The request. For each line of the data below that holds "Write", copy the line.
==== Provided records ====
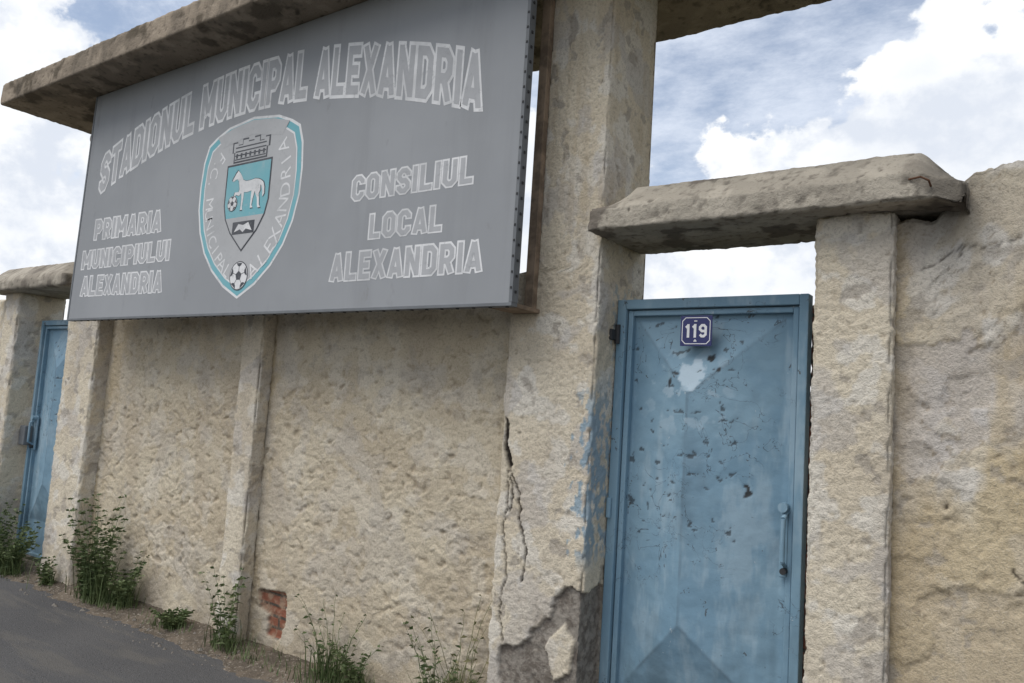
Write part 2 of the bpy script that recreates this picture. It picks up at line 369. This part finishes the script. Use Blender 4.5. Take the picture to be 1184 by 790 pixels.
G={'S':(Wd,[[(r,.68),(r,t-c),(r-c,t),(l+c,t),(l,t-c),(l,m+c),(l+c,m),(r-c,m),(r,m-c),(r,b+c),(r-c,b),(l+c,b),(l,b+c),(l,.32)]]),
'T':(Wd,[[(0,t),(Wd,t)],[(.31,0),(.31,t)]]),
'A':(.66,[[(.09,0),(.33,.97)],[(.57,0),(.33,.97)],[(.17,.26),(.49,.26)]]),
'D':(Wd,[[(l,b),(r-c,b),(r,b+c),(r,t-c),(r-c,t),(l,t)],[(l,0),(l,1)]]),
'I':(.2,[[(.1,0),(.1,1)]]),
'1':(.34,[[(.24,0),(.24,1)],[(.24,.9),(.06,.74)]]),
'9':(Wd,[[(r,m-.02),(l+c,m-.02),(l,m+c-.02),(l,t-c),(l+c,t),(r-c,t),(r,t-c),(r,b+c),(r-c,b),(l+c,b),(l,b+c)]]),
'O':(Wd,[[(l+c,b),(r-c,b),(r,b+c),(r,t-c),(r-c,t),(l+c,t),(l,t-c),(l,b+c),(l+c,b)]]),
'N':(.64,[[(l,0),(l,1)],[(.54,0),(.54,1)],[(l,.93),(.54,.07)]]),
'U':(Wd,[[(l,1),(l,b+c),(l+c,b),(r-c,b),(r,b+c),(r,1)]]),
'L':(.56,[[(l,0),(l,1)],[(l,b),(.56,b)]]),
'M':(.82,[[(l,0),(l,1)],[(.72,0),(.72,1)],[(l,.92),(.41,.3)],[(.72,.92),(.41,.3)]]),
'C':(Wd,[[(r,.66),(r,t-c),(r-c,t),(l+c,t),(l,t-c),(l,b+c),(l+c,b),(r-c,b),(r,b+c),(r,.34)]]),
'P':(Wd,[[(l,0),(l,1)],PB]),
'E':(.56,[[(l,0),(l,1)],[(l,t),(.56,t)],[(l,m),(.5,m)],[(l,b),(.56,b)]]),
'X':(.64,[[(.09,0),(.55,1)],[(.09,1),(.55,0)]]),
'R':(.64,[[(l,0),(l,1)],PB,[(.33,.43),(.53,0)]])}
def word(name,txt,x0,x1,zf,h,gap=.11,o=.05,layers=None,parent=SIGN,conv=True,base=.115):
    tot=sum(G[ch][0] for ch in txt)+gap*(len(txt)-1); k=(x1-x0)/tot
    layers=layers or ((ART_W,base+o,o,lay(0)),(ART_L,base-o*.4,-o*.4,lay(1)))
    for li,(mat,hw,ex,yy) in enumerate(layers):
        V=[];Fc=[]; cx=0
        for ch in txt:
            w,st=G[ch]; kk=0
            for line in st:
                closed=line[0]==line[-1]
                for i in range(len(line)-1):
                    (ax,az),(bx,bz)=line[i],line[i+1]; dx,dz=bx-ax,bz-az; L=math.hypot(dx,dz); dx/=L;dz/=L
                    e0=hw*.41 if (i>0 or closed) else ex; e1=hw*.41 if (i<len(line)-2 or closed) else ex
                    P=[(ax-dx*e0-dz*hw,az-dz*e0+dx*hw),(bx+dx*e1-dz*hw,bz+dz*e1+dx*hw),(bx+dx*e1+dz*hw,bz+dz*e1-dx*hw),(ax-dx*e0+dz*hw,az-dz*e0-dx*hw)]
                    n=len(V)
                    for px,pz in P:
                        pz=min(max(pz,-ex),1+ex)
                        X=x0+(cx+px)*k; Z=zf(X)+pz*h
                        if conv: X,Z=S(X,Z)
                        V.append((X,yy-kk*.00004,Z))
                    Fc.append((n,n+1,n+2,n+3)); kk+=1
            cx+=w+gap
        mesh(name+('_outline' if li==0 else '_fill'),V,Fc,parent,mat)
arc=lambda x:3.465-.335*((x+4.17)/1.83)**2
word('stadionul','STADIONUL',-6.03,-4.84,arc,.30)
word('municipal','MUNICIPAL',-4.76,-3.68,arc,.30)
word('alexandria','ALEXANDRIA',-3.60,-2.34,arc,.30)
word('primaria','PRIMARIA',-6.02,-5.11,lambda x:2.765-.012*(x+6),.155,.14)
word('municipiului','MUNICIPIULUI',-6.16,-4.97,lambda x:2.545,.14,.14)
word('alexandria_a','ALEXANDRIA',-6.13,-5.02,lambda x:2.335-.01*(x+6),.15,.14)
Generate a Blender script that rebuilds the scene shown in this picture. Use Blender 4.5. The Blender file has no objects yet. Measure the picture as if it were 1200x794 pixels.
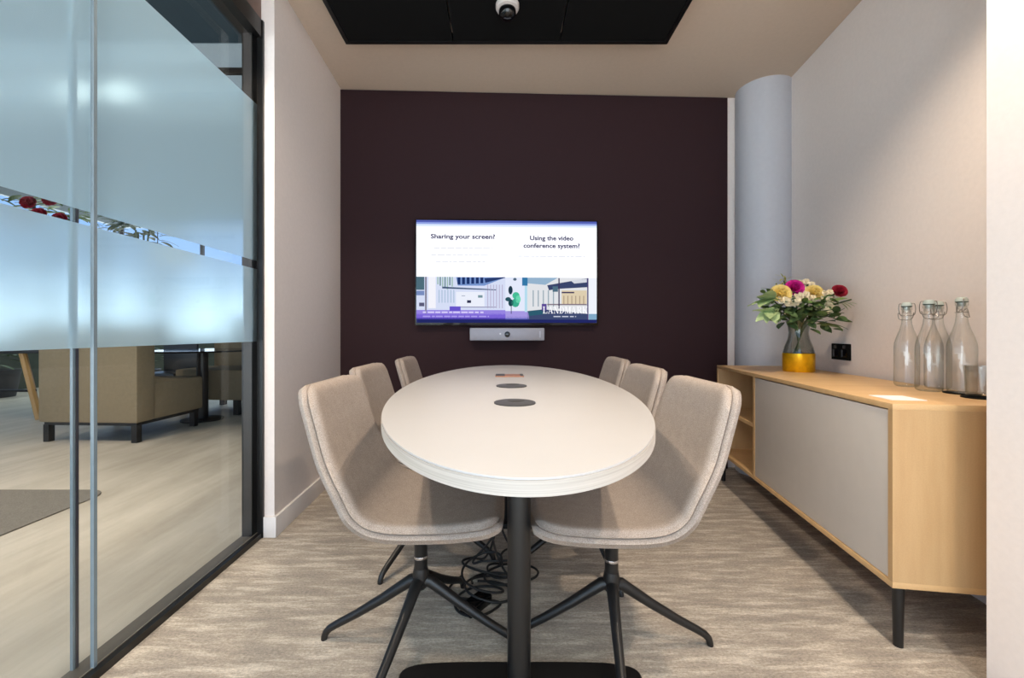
====
==== Provided records ====
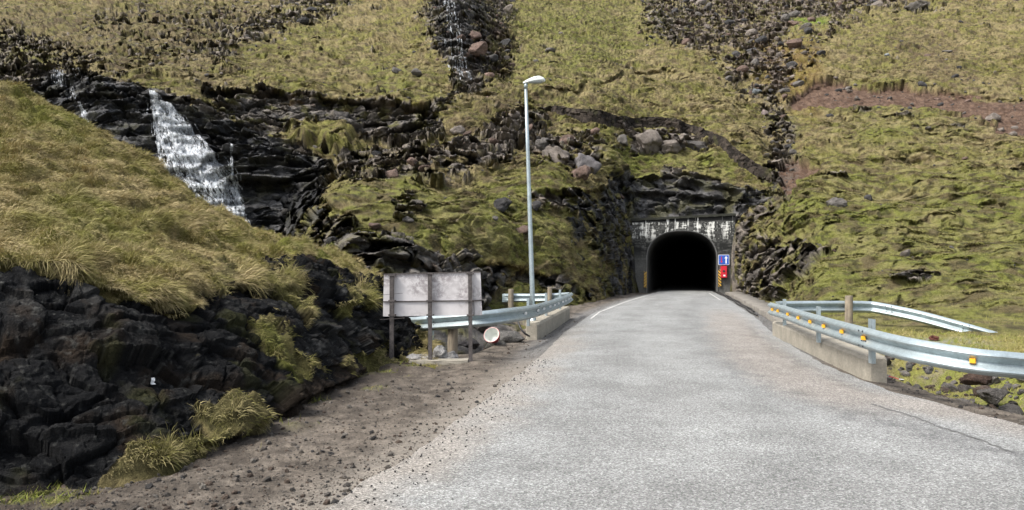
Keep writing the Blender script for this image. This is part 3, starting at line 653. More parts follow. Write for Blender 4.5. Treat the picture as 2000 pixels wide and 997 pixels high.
====
Reply to the task.
Write part 2 of the bpy script that recreates this picture. It picks up at line 369. This part finishes the script. Use Blender 4.5. Take the picture to be 1184 by 790 pixels.
Keep writing the Blender script for this image. This is part 3, starting at line 653. More parts follow. Write for Blender 4.5. Treat the picture as 2000 pixels wide and 997 pixels high.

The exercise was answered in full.